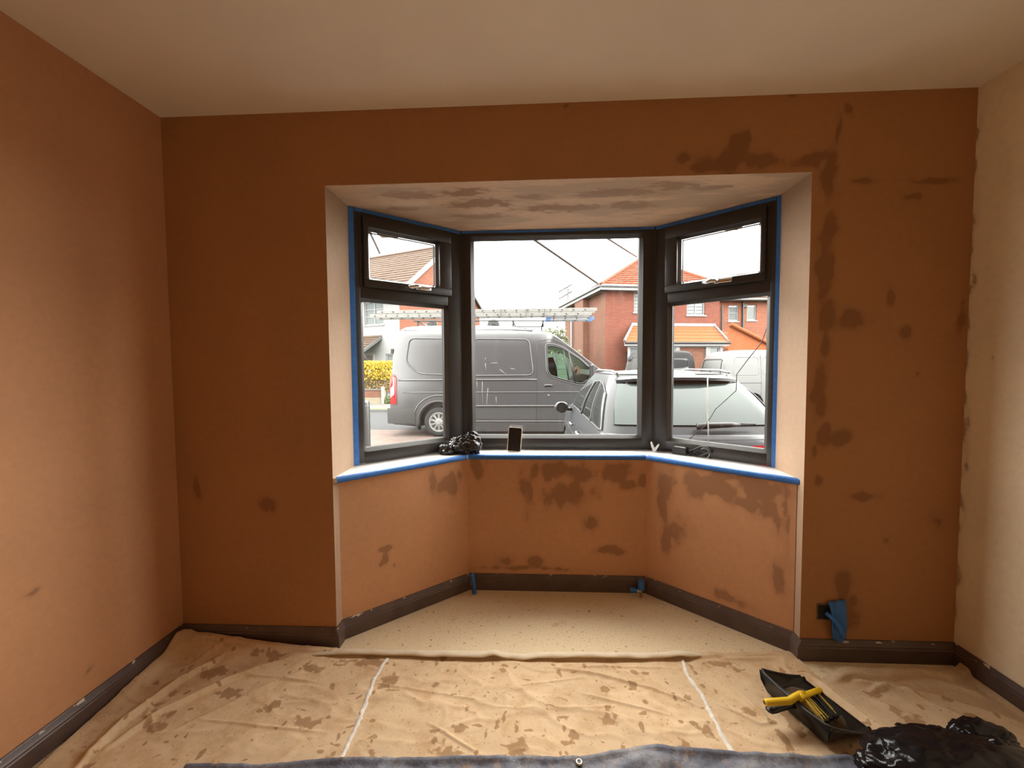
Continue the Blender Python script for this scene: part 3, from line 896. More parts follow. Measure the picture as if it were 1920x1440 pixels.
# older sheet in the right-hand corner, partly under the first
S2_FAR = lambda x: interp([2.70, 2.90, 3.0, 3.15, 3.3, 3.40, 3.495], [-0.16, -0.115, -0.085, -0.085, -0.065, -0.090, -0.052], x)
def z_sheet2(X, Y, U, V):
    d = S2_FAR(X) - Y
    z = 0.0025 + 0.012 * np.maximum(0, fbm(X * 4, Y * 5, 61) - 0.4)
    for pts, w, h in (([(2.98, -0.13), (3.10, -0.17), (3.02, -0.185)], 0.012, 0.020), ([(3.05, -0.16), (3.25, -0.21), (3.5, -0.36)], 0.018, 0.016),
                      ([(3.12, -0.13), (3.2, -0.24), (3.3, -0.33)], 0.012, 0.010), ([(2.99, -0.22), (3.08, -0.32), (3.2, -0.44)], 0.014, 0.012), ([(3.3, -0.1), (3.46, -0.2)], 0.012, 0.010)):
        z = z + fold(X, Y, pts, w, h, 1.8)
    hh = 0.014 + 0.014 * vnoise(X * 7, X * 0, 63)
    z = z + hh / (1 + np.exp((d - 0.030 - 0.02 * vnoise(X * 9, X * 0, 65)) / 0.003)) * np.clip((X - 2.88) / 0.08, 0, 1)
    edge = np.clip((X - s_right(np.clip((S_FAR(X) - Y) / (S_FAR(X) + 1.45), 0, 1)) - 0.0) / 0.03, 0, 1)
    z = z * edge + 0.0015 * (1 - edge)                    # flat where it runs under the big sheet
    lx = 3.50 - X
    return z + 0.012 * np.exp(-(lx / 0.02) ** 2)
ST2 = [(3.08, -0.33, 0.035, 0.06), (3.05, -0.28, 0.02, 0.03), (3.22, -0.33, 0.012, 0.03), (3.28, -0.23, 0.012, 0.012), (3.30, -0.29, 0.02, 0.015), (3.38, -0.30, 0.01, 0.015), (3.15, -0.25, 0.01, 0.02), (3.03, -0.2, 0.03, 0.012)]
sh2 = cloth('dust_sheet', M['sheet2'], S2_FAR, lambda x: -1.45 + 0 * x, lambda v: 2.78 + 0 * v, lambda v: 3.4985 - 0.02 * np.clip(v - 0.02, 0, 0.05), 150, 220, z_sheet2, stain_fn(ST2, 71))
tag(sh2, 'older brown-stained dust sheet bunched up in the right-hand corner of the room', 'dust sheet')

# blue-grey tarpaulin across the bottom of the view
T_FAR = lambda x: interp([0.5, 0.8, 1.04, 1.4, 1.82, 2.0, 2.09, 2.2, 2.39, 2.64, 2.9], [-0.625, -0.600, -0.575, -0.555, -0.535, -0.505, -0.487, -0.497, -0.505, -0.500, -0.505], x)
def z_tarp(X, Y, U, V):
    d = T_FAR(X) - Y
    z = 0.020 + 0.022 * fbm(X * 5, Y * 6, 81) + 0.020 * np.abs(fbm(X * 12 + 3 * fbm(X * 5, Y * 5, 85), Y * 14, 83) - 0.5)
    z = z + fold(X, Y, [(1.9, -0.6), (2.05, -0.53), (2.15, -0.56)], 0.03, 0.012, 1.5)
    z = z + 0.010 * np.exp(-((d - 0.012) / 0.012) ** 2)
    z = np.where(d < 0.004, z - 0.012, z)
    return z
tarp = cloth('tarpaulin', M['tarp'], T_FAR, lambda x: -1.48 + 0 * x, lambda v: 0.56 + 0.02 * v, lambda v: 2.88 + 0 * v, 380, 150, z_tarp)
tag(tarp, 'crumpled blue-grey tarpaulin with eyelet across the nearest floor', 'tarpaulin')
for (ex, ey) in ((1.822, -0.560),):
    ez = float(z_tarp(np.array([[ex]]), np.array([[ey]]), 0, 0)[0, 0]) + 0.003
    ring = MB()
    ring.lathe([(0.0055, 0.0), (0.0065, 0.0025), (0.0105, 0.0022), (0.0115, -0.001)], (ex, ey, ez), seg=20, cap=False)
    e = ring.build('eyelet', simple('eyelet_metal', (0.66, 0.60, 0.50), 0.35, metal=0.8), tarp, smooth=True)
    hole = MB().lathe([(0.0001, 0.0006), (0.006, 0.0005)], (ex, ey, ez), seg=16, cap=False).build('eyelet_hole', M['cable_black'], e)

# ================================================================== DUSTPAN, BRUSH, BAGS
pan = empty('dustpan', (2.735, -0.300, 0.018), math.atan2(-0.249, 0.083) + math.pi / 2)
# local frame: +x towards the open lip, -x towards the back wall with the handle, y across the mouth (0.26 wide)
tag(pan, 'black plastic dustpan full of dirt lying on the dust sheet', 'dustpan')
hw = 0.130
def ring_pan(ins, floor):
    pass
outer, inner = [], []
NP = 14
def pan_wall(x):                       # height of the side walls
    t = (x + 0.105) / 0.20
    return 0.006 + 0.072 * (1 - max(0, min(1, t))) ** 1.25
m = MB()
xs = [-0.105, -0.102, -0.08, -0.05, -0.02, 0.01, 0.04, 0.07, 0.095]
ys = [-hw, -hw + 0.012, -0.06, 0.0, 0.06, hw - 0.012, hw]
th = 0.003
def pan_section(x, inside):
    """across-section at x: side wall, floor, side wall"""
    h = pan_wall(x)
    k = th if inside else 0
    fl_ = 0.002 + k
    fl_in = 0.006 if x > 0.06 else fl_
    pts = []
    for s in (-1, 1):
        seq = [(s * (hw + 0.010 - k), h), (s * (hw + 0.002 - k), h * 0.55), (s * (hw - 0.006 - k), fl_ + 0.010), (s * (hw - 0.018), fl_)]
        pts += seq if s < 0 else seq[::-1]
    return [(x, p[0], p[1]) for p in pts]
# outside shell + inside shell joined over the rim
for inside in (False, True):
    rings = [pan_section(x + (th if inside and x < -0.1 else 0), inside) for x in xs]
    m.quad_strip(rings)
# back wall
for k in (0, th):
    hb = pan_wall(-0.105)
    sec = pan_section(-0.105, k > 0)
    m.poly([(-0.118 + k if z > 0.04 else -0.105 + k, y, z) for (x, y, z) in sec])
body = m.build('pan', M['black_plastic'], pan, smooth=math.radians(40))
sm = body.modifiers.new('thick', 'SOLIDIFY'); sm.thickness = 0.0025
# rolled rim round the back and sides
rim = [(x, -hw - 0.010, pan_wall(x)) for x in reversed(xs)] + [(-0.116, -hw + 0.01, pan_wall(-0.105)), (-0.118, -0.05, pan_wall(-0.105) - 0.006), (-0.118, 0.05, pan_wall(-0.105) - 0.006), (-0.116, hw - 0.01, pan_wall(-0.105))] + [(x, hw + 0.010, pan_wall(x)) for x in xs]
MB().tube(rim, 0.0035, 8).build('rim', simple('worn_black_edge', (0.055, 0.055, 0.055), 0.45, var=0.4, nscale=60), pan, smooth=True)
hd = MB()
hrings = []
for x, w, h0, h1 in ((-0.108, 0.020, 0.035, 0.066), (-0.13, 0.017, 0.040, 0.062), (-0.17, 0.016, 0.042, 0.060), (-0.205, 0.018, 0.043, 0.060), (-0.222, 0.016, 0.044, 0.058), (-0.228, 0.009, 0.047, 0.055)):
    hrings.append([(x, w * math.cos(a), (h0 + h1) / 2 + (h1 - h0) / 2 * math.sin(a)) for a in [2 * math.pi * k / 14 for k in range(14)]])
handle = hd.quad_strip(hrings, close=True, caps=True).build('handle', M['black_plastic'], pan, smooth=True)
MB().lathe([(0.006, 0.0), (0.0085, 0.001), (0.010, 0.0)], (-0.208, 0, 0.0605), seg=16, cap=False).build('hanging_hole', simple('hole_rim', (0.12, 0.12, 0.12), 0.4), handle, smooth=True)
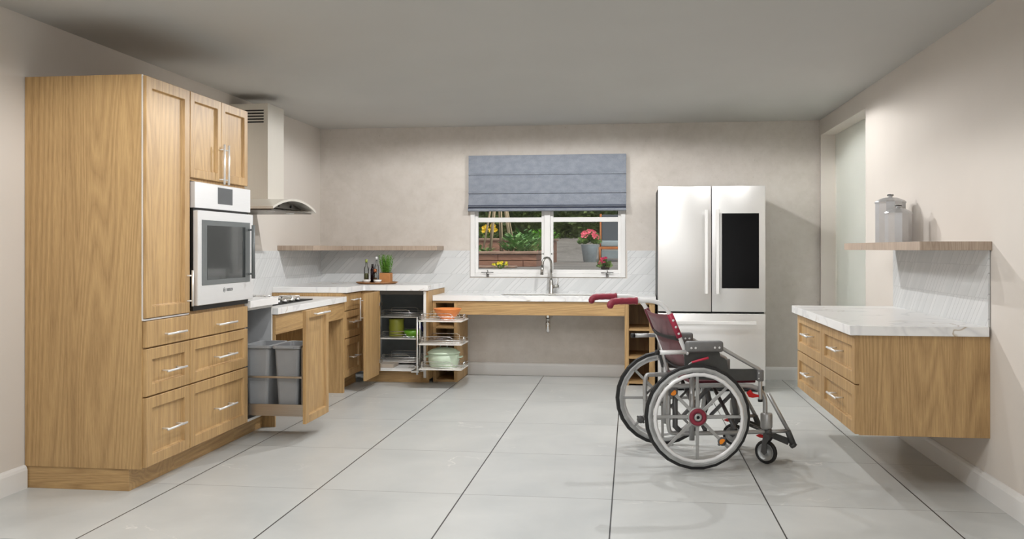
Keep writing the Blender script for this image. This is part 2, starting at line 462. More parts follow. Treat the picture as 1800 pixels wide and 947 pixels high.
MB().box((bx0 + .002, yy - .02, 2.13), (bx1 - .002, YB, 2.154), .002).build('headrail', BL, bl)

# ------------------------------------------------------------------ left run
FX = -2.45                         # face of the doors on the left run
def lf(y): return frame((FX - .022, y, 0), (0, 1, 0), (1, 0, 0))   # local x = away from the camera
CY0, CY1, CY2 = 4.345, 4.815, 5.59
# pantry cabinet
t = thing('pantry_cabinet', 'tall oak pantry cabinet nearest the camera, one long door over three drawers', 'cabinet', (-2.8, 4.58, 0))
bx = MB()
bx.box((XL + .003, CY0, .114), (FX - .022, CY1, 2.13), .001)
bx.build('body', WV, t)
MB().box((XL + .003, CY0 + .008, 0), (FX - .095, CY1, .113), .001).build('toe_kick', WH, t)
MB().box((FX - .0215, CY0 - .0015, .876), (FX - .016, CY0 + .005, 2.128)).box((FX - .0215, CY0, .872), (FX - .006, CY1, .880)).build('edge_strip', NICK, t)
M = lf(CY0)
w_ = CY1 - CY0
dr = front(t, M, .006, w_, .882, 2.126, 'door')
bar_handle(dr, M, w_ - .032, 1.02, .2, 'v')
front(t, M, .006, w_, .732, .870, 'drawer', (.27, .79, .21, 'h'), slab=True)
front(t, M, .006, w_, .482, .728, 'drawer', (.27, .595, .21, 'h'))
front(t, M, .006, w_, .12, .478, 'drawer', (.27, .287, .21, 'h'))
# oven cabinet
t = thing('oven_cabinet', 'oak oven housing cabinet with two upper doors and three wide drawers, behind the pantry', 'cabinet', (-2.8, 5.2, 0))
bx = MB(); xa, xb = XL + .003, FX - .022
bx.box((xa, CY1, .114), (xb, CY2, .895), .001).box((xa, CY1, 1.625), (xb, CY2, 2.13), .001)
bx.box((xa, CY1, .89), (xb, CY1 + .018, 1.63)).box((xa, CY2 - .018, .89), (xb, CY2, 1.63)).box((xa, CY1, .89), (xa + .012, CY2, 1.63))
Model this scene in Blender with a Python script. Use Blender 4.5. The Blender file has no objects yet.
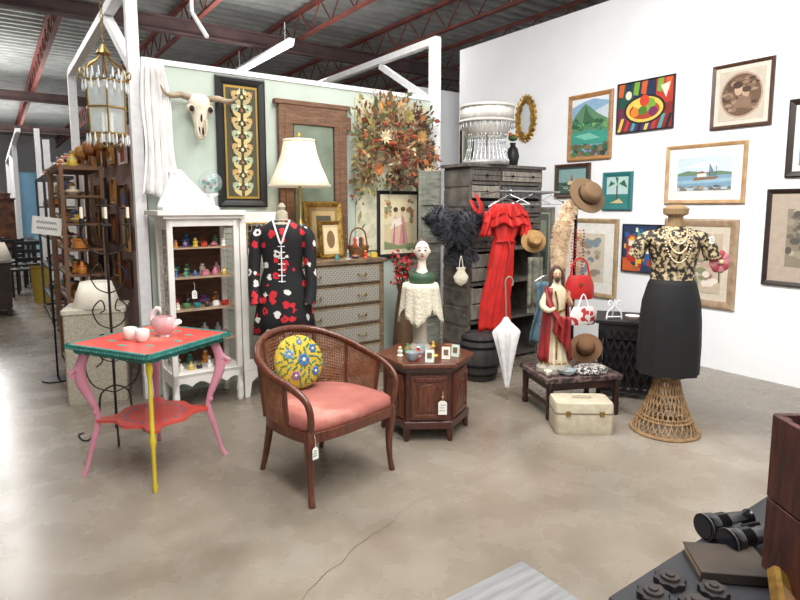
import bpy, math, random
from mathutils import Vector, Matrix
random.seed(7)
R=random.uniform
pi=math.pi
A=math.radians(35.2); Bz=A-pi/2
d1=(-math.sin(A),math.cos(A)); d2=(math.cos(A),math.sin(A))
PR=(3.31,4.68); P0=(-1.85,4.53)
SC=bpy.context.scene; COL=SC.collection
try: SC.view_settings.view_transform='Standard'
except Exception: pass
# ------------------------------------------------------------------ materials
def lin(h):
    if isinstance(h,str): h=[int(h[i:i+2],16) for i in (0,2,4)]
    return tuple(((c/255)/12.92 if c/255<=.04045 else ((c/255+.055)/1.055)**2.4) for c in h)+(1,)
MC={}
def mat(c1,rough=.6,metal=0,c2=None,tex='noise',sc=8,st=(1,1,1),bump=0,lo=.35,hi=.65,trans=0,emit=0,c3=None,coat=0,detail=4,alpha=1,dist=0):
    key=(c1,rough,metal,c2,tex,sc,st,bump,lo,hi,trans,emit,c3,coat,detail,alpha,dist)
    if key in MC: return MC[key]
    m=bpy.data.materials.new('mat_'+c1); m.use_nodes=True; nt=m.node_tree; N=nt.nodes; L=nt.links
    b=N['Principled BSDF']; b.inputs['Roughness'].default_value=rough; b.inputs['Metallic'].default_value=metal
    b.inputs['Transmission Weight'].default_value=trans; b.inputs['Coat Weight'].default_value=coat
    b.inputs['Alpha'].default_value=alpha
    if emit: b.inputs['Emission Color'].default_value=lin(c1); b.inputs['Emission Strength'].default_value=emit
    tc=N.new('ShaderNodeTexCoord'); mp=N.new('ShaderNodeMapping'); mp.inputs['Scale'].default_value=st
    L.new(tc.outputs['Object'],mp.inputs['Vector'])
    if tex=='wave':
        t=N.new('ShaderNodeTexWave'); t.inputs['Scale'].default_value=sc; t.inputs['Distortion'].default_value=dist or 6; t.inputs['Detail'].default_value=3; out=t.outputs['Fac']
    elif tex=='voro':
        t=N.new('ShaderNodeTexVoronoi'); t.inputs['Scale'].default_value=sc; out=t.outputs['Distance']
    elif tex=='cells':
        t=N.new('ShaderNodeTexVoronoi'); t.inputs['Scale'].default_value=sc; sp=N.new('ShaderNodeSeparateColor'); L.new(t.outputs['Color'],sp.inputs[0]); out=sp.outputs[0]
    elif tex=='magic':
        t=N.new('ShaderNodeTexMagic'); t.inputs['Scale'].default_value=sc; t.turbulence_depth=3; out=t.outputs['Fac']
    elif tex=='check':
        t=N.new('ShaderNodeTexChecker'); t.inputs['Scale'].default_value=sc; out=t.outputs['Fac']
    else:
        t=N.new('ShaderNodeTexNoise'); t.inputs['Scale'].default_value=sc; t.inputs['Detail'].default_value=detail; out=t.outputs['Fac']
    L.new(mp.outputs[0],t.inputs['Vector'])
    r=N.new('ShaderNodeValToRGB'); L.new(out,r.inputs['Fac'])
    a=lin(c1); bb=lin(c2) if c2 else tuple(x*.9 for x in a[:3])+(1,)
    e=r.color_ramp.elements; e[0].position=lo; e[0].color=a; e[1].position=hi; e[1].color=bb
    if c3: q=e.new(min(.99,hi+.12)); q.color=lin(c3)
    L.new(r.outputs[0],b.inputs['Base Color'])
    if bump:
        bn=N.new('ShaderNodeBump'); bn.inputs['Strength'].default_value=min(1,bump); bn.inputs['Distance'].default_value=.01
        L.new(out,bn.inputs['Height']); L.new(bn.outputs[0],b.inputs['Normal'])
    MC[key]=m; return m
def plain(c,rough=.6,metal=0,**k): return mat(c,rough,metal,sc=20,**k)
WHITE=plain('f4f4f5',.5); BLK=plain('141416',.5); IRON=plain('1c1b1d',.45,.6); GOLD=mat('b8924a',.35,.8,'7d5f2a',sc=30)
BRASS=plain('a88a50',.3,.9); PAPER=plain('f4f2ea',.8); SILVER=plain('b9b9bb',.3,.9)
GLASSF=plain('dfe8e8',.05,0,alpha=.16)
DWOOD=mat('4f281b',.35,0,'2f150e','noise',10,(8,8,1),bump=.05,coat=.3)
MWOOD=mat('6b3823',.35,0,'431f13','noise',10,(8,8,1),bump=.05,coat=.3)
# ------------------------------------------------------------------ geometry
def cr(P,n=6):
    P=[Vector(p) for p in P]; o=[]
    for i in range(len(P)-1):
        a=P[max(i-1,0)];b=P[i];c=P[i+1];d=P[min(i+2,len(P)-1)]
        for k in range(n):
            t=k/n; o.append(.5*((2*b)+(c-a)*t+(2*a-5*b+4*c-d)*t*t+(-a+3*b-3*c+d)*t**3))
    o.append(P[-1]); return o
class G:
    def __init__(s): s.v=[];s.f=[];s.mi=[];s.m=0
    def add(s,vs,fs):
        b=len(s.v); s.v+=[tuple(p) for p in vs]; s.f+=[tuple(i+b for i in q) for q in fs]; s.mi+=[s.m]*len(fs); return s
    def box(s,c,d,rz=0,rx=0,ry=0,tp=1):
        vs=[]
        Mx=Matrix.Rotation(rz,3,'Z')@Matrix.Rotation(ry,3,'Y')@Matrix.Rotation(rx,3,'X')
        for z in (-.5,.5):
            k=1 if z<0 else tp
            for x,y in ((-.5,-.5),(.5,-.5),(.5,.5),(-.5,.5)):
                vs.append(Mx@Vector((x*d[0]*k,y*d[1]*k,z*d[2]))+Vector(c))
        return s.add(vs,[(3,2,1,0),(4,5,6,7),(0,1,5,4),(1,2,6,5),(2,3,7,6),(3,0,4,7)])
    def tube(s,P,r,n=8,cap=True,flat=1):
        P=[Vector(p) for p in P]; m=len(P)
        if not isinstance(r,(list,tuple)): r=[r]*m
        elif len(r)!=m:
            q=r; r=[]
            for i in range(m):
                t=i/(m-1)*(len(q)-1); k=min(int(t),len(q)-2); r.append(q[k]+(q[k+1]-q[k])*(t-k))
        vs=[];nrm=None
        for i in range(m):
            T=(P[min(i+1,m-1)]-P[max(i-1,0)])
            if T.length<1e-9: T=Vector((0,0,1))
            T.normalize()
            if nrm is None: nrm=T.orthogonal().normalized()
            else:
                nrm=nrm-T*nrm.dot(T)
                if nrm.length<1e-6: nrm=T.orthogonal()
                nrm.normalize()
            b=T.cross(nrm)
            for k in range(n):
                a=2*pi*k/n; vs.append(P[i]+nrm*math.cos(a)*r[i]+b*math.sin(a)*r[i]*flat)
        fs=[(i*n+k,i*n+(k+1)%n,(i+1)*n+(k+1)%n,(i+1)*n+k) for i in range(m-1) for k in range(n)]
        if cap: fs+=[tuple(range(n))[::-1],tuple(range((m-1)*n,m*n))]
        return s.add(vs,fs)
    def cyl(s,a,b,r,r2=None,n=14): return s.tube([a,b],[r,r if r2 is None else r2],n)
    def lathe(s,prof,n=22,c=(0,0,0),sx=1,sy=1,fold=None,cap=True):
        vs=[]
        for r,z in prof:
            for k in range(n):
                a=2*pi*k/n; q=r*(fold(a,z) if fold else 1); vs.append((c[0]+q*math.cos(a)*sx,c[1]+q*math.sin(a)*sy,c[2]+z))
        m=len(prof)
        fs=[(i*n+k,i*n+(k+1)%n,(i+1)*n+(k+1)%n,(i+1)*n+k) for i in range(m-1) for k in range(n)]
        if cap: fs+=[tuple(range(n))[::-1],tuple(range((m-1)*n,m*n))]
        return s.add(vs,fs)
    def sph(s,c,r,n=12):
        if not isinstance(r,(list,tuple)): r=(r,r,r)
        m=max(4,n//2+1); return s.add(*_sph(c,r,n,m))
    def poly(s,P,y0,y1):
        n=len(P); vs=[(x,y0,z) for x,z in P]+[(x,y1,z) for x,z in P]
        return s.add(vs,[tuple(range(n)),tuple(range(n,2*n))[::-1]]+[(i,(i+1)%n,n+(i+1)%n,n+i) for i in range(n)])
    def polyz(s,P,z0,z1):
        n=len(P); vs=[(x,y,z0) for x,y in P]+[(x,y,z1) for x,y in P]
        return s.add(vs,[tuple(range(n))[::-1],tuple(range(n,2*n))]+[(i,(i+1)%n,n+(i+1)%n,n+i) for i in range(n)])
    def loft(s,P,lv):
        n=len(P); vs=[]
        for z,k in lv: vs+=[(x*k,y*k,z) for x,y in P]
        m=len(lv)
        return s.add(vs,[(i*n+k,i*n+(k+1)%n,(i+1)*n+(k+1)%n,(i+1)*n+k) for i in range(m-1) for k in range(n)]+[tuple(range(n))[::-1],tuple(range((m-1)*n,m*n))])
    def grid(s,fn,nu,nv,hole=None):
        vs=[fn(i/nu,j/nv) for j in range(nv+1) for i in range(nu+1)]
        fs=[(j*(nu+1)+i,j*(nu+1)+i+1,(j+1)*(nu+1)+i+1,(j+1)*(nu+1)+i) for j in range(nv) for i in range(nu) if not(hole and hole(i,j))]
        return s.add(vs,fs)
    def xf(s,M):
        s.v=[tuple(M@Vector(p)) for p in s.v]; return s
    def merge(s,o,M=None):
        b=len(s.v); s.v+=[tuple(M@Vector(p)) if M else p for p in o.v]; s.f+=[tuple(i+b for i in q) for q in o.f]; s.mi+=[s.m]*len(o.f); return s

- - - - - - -

» **Do this**: Leave out the pictures and repeat exactly the lines from the start of the material through the line that contains "tag(sh2, 'older brown-stained", both included.

» **Task output**:
Continue the Blender Python script for this scene: part 3, from line 896. More parts follow. Measure the picture as if it were 1920x1440 pixels.
# older sheet in the right-hand corner, partly under the first
S2_FAR = lambda x: interp([2.70, 2.90, 3.0, 3.15, 3.3, 3.40, 3.495], [-0.16, -0.115, -0.085, -0.085, -0.065, -0.090, -0.052], x)
def z_sheet2(X, Y, U, V):
    d = S2_FAR(X) - Y
    z = 0.0025 + 0.012 * np.maximum(0, fbm(X * 4, Y * 5, 61) - 0.4)
    for pts, w, h in (([(2.98, -0.13), (3.10, -0.17), (3.02, -0.185)], 0.012, 0.020), ([(3.05, -0.16), (3.25, -0.21), (3.5, -0.36)], 0.018, 0.016),
                      ([(3.12, -0.13), (3.2, -0.24), (3.3, -0.33)], 0.012, 0.010), ([(2.99, -0.22), (3.08, -0.32), (3.2, -0.44)], 0.014, 0.012), ([(3.3, -0.1), (3.46, -0.2)], 0.012, 0.010)):
        z = z + fold(X, Y, pts, w, h, 1.8)
    hh = 0.014 + 0.014 * vnoise(X * 7, X * 0, 63)
    z = z + hh / (1 + np.exp((d - 0.030 - 0.02 * vnoise(X * 9, X * 0, 65)) / 0.003)) * np.clip((X - 2.88) / 0.08, 0, 1)
    edge = np.clip((X - s_right(np.clip((S_FAR(X) - Y) / (S_FAR(X) + 1.45), 0, 1)) - 0.0) / 0.03, 0, 1)
    z = z * edge + 0.0015 * (1 - edge)                    # flat where it runs under the big sheet
    lx = 3.50 - X
    return z + 0.012 * np.exp(-(lx / 0.02) ** 2)
ST2 = [(3.08, -0.33, 0.035, 0.06), (3.05, -0.28, 0.02, 0.03), (3.22, -0.33, 0.012, 0.03), (3.28, -0.23, 0.012, 0.012), (3.30, -0.29, 0.02, 0.015), (3.38, -0.30, 0.01, 0.015), (3.15, -0.25, 0.01, 0.02), (3.03, -0.2, 0.03, 0.012)]
sh2 = cloth('dust_sheet', M['sheet2'], S2_FAR, lambda x: -1.45 + 0 * x, lambda v: 2.78 + 0 * v, lambda v: 3.4985 - 0.02 * np.clip(v - 0.02, 0, 0.05), 150, 220, z_sheet2, stain_fn(ST2, 71))
tag(sh2, 'older brown-stained dust sheet bunched up in the right-hand corner of the room', 'dust sheet')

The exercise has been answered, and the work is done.